High duty disadvantage
The growth in sourcing of the company could take place due to several efforts by its vendors as well as the thrust of Gloria Jeans on transparency. Its suppliers submit open costing – component costing with actual marker and consumptions. GJ uses its software where vendors have access to submit their prices.
And all this is despite that compared to Vietnam, Bangladesh has an average 12 per cent – 35 per cent duty disadvantage in Russia and the FTA between Bangladesh and Russia has a long way to go.
“Duty disadvantage is impacting hugely to grow Russian business volume in Bangladesh. Russia’s product duty depends on the weight of products, so it varies from 12 per cent (light knit products) to 35 per cent (on heavy denim). Bangladesh government has a good diplomatic relationship with Russia, however they need to initiate discussion for FTA through Bangladesh government stakeholders and of course our BGMEA leaders. As and when FTA takes place or duty is removed, orders will start flowing from Russia,” says Moyeen.
Sustainability at the core
GJ motivates its vendors to use fabrics made from recycled materials, consume less water and electricity and control the emissions of harmful substances during production. The thrust is on products made by BCI Cotton, organic cotton using bio-finish. All its knit factories are OEKO-TEX certified and use
Blue Sign chemicals. As a traceable tool, it uses QR code in all product hangtags as it is made mandatory by the Russian Government.
Sustainability is reflected in the retail operations of GJ also as its stores have implemented the electronic receipt system and use hangers made from recycled materials.
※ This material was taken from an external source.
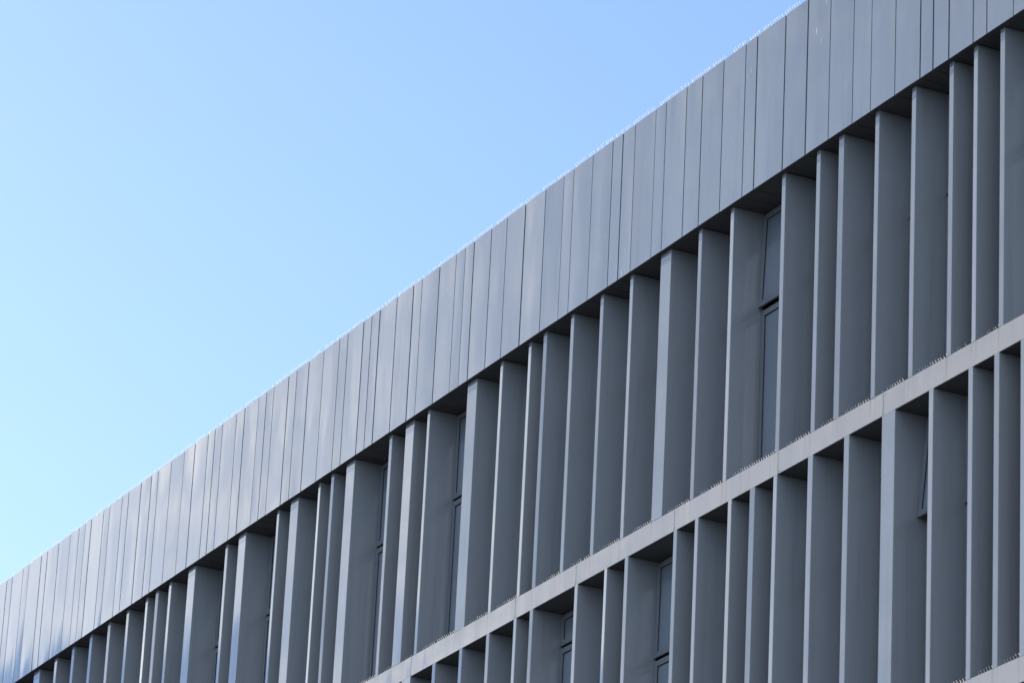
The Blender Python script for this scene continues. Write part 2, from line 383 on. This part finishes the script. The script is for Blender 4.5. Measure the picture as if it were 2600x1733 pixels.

It accepts clothes for recycling in the most high-tech store in Europeisky Mall in Moscow.
Advantage Bangladesh
In his three decades of working, Moyeen has witnessed how the industry has evolved a lot on all fronts like now, Bangladesh has good merchandisers, QCs, technicians, compliance managers and sourcing professionals with outstanding qualities while earlier the industry used to depend on foreigners.
“Back in 2004 when I became Country Manager, there were few local country managers in the Bangladesh market and most of them were foreigners. But today, many capable local country managers are managing the top brand offices in Bangladesh as well as regionally. I worked as a Sourcing Director in Toronto with two renowned Canadian companies for six years which is also an example of Bangladeshi professionals’ growth,” he proudly says.
On the infrastructure front also, the industry has evolved and today boasts of state-of-the-art machinery in woven as well as knit segments right from weaving, (air jet machines with 800-1100 RPM), dyeing (using Thermosol 5 chamber continuous process), washing plants with robotic PP spray, whiskering with laser to value addition like advanced digital fabric printing machines.
Moyeen suggests that to further improve, the factories need to increase production efficiency to have better prices and to increase profit margin, besides focusing on seasonal R&D and giving continuous product design presentations to customers to select and place orders. Courage to accept critical fashion items to move to the next layer from the average products is also required.